What makes this whole situation even more intriguing is the architecture beneath the sculpted shell. The LFA Concept rides on the same aluminum platform underpinning the GR GT and GT3 race car. Lexus almost certainly had the option to slot in Toyota’s new twin-turbo V8, yet deliberately didn’t. In a market where electric supercars struggle to find traction—and where enthusiasts still crave cylinders—this is a contrarian move.
Design First, Answers Later
While the powertrain is a mystery, the sheetmetal isn’t. The LFA Concept is gorgeous. It’s lower, sharper, and more cohesive than many EV sports concepts we’ve seen recently. Lexus clearly intends the LFA successor to stand apart from Toyota’s version, and nowhere is that clearer than the cabin. Unlike the Toyota’s more traditional cockpit, the LFA Concept interior embraces futurism—clean surfaces, minimalist interfaces, and the kind of conceptual flair you expect at an auto show, not at a dealership.

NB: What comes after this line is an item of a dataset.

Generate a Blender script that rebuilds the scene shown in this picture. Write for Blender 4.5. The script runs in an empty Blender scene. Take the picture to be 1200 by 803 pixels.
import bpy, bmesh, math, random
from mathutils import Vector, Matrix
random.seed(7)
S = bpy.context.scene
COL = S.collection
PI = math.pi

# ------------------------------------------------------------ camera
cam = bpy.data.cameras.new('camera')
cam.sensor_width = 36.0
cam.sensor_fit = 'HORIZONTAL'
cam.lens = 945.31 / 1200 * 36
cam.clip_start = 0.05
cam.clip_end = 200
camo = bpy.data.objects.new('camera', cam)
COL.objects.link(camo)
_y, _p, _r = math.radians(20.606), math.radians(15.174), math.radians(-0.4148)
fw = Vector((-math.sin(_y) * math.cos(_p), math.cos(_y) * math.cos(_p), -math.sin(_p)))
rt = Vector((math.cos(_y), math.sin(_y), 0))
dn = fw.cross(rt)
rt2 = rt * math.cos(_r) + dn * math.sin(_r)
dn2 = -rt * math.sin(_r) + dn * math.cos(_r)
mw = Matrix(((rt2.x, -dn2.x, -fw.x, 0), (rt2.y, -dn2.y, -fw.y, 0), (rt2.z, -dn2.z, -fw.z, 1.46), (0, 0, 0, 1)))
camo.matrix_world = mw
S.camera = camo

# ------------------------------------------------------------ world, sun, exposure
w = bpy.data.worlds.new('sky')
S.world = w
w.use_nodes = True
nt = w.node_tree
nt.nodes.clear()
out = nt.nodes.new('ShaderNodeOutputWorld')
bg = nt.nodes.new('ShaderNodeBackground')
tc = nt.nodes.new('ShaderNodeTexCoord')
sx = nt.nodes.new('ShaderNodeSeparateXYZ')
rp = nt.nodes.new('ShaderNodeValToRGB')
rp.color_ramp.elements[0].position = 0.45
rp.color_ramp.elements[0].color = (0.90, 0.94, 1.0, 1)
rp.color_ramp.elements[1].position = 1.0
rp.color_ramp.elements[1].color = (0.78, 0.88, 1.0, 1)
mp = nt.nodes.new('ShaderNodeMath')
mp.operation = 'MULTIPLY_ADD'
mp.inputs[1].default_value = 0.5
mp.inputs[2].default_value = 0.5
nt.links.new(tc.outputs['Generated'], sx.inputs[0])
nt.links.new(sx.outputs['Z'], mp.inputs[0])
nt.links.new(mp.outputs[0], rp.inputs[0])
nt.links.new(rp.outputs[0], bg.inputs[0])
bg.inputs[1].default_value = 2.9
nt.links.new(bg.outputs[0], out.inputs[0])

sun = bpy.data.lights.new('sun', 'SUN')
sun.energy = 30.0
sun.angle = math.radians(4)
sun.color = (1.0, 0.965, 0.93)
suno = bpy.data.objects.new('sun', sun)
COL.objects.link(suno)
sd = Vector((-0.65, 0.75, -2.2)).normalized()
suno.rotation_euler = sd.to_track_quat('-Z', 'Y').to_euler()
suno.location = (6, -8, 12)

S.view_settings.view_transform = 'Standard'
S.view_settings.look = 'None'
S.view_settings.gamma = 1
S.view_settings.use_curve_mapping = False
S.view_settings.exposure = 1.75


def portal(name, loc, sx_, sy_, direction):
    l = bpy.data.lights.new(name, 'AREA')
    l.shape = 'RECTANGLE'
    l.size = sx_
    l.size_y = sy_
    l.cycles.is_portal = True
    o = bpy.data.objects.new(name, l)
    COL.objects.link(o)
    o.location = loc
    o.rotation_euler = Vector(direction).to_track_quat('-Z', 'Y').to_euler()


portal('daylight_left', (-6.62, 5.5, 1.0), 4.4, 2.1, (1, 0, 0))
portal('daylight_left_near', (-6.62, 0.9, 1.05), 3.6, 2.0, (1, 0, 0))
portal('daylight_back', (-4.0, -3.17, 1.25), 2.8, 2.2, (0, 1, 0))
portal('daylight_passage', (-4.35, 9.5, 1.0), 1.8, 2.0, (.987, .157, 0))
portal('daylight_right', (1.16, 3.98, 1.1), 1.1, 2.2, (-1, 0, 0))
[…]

Production Bound—Eventually
Lexus isn’t playing coy about the bigger picture, though. This concept is not a design exercise destined for storage. Lexus openly acknowledges that the car is headed for production, and the renaming of last year’s “Lexus Sport Concept” to “LFA Concept” all but confirms it will wear the legendary badge when it arrives.
What Lexus won’t say is when. But given Toyota’s GR GT is expected around 2027, the LFA’s road-ready debut should follow a similar timeline—perhaps a bit later as Lexus fine-tunes the tech it hopes will define its electric future.
The Legacy Question
Will an EV ever fill the emotional void left by the original LFA’s V10—the sound, the rawness, the sense of mechanical magic? Probably not. But Lexus isn’t trying to recreate history. It’s redefining what an LFA can be, even if that means stepping into territory supercar buyers haven’t fully embraced yet.

It’s a risk. It’s unexpected. And it might just be the kind of disruptive thinking that made the first LFA legendary.